I’m mad as hell and I’m not gonna take it anymore!
(http://www.nationalmortgagenews.com) Yesterday the National Mortgage News report contained an article titled, “Lenders Oppose Broker Surety Bonds. To read the entire article you must subscribe and search the archives under the article title listed above.
The bottom line, five leading lender groups that are supporting quick passage of the FHA reform bill want the House & Senate banking committee leaders to drop a provision that would allow mortgage brokers to purchase a $50,000.00 surety bond in lieu of meeting the current FHA net-worth and audited financials requirements. They argue that there is no federal oversight of brokers and I quote, “it is critical that they continue to submit the annual audited financial statements to the FHA in order to participate in the program, more importantly, protect the integrity of the FHA.” Are you kidding me? Who are these born again, holier than thou lending groups who’s existence is predicated on the maintenance of FHA integrity? Same lender groups that just lead us down the path of credit destruction? Someone pass me a bag, it’s gonna get messy around here. This is about market share and keeping brokers from shopping the lenders/banks for their clients. Frankly I don’t give a hoot about the audit, it can be done for around $3,000.00. This integrity based mortgage broker finds the net worth requirements to be the problem. In today’s environment how does a new MBB owner establish and maintain a $63,000.00 business net worth, 20% of that mandated to be liquid. The NAMB has countered that surety bond provisions in the House-passed bill have, “belts and suspenders to protect the FHA program. NAMB executive vice president Roy DeLoach said, he stressed that the FHA commissioner can control the number of brokers using surety bonds. In addition, EVERY broker HAS TO be coupled with an FHA-Approved direct endorsement lender, who reviews every loan before the closing! AMEN to that!

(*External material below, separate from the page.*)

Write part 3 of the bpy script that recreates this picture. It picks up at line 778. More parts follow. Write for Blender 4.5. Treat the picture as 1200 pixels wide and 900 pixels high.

Signing the letter were; The Mortgage Bankers Association, The Lenders One/National Alliance of Independent Mortgage Bankers, The Independent Community Bankers of America, The American Bankers Association, The American Financial Services Association, and the American Institute of Certified Public Accountants.
Hi Howard,
Thanks for stopping by RCG. FHA is a government sponsored program. What purpose does it serve, if any, to have businesses worth at least $63,000 originating mortgage loans?
Said another way, would having these capital reserves protect the taxpayer? The borrower? The integrity of the FHA program?
I am of the opinion that capital reserves are no better at protecting the borrower, taxpayer and FHA program integrity than adequately established coverage via surety bonds. The honorable MBB will live with whatever the FHA decides. What is upsetting to me is the self serving and veiled nature of the approach by the listed lender groups. I am tired of hearing the, “skin in the game,” argument as well. Lenders, Banks & Wall Street all had skin in the game. They then proceeded to systematically rip it off of each other via SIV, CDO’s and other securities vehicles of mass destruction. I love how Pimco’s Bill Gross refers to it as, “Shadow Banking.”
Wow! I was surprised to hear that FHA had higher defualts then subprime? FHA should have put in place higher standards 2 years ago to prevent forseen issues of today. I agree it’s about the ability to repay the loan not just qualify for it.
I don’t have actual stats but I’m betting FHA market share two years ago was in the dumper. They absolutely had higher standards than that of some of the crazier sub primers out there.
Good to learn something about FHA loans from this article. I am not a trained FHA loan originator so I have never dare to take any FHA loan customers. Need more education on this.